Well does Augustine say, "Where the Scripture renders no certain testimony, human inquiry must beware of deciding one way or the other."

Let us emerge, then, from this region of speculation into that of common sense. Nicodemus was surely right when he understood that the new birth was a second birth of the same subject. The same man born of the flesh must be born again.

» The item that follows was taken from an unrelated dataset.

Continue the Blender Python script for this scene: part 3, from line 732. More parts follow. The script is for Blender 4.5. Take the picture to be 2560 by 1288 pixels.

Jesus Himself fully explains the meaning which St. Paul puts into the words, "in Christ," in that wonderful discourse of Christ, in the sixth chapter of John, about the spiritual appropriation of the benefit of His atonement, by sacramentarians, erroneously interpreted as the reception of the Lord's Supper, Christ explains what is signified by being in Him: "He that eateth (continuously) my flesh, and (persistently) drinketh my blood, abideth in me, and I in him." Eternal blessedness is in Him, and is imparted to all who by faith continually appropriate it. With such souls there is a mystical union with Christ, an inter-penetratlon of Spirits. So long as Jesus abides in the believer, he abides in Him: "Christ in you the hope of glory." This union excludes willful sin. When this is committed, the union is dissolved. If Christ should continue to dwell in the heart which persists in a course of voluntary transgression of the known law of God, He would become what St. Paul styles, "the minister of sin," and not a destroyer of the works of the devil.

In Mr. Wesley's day, when an un-Scriptural view of the doctrine of imputed righteousness was much preached, he not unfrequently met men who, while claiming to be "perfect in Christ, not in themselves," affirmed that their faith canceled their obligations to obey the Divine law. They might, as they wickedly claimed, violate any or all the ten commandments without being guilty of sin, so long as they maintained faith in Christ. No wonder Mr. Wesley wrote of such men: "Surely, these are the first-born children of Satan."

The true doctrine of the result of union with Christ, is very truly expressed by Rev. Mr. Sears, of the Unitarian faith: "The atonement brings the believer into such a vital union with Christ as to produce from within, outwardly, not a putative, but a genuine, righteousness."